Scene script records:
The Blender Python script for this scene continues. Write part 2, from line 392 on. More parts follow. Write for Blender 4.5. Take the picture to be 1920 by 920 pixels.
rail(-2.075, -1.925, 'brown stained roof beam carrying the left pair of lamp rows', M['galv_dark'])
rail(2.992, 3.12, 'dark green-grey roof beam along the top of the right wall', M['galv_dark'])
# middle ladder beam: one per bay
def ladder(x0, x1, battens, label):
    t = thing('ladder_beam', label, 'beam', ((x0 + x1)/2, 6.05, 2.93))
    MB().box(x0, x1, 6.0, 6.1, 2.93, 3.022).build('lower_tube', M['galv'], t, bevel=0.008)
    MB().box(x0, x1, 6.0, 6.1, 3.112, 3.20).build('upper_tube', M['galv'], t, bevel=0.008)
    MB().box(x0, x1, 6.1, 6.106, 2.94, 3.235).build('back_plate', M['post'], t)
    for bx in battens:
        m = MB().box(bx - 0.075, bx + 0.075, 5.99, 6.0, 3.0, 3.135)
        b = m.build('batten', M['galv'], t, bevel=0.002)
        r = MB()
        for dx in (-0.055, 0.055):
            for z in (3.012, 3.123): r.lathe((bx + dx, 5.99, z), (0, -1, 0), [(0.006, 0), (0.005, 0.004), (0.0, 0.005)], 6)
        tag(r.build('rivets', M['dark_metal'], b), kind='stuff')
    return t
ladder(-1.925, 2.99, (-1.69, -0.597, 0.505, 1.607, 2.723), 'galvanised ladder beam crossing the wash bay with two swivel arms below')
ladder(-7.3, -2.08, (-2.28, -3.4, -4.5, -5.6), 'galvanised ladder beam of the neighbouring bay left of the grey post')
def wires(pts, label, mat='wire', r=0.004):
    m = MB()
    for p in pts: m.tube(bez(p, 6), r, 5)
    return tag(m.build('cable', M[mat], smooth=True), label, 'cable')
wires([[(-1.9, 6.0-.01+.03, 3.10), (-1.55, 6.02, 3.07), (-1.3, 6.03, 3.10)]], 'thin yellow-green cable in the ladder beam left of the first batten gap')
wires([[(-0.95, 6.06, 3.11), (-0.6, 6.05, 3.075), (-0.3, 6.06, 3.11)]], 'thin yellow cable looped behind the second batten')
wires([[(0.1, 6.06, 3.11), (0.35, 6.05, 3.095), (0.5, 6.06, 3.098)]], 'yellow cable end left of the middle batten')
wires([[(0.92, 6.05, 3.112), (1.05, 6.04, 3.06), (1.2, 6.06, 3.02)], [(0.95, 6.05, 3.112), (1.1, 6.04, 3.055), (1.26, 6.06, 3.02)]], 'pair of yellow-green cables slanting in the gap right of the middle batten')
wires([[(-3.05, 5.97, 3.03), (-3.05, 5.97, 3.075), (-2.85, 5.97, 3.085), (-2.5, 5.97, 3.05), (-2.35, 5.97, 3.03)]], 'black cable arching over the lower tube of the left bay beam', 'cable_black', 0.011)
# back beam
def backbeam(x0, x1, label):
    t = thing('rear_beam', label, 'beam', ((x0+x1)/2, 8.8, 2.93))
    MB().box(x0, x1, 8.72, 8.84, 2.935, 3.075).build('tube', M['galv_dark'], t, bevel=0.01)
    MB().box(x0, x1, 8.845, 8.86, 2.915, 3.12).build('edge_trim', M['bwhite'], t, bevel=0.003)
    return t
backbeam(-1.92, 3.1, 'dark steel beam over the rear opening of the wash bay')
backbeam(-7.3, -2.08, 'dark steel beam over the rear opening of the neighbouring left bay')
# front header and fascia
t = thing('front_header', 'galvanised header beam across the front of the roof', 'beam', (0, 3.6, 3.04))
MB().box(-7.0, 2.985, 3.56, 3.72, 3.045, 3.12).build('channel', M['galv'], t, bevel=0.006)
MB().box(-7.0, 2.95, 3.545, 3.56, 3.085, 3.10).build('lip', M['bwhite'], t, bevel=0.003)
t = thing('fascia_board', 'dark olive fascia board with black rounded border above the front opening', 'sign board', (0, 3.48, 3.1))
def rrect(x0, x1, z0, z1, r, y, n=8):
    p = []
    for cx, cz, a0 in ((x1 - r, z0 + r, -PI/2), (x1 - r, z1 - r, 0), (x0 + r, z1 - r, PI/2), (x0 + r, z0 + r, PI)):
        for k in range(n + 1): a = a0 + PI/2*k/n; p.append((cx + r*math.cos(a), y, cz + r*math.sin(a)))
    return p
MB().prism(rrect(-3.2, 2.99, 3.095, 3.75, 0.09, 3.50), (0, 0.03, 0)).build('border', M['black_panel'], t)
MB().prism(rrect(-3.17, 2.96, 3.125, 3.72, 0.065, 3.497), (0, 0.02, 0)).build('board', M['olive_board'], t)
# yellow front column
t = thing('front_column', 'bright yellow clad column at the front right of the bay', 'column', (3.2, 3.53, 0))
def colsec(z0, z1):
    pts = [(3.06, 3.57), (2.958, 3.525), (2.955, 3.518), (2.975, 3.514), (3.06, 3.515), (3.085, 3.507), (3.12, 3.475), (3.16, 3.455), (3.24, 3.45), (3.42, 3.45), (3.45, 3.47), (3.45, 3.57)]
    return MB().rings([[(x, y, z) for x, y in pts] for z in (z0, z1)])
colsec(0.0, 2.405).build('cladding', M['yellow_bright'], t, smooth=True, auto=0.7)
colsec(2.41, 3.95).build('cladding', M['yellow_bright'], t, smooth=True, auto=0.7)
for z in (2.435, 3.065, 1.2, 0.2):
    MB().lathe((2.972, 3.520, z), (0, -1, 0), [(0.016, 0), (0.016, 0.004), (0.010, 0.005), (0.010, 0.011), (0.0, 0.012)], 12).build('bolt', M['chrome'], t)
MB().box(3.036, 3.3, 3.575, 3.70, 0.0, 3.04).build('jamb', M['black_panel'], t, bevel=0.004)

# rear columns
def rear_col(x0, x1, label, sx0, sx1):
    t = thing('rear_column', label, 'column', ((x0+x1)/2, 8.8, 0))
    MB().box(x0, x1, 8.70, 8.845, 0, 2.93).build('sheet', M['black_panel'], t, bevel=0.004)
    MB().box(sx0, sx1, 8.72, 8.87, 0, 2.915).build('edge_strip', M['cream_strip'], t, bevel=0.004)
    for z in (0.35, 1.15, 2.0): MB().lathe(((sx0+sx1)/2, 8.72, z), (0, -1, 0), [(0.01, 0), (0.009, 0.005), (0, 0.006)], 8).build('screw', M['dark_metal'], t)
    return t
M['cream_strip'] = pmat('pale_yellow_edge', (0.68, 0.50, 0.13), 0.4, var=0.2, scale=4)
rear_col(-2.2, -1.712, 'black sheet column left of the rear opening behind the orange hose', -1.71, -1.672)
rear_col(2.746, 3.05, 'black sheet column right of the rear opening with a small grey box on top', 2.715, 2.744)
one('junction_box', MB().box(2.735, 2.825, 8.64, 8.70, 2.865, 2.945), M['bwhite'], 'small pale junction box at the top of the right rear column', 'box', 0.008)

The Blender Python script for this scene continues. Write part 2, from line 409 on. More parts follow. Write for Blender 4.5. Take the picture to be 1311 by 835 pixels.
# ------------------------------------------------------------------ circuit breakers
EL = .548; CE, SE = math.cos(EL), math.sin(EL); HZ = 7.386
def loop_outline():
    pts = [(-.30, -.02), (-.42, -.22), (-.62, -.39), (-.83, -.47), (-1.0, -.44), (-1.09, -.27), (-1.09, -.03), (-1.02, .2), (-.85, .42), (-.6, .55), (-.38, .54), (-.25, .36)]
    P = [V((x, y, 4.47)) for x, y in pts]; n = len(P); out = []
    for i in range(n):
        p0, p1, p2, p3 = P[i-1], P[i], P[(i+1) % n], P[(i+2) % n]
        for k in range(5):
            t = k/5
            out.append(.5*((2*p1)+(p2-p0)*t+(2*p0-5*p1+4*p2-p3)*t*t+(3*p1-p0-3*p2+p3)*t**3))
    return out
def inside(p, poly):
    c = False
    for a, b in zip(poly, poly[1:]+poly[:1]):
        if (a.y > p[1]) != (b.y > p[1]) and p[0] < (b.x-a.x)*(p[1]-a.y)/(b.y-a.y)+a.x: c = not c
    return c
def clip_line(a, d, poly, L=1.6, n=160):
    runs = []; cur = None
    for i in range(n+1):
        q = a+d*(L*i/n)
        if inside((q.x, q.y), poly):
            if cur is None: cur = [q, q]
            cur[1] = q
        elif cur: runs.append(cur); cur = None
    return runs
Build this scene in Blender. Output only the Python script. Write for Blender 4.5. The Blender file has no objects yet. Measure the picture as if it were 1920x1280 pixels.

Description of the task:
Copy out each line of the listing that holds "from".

Completed task:
The Blender Python script for this scene continues. Write part 2, from line 392 on. More parts follow. Write for Blender 4.5. Take the picture to be 1920 by 920 pixels.
The Blender Python script for this scene continues. Write part 2, from line 409 on. More parts follow. Write for Blender 4.5. Take the picture to be 1311 by 835 pixels.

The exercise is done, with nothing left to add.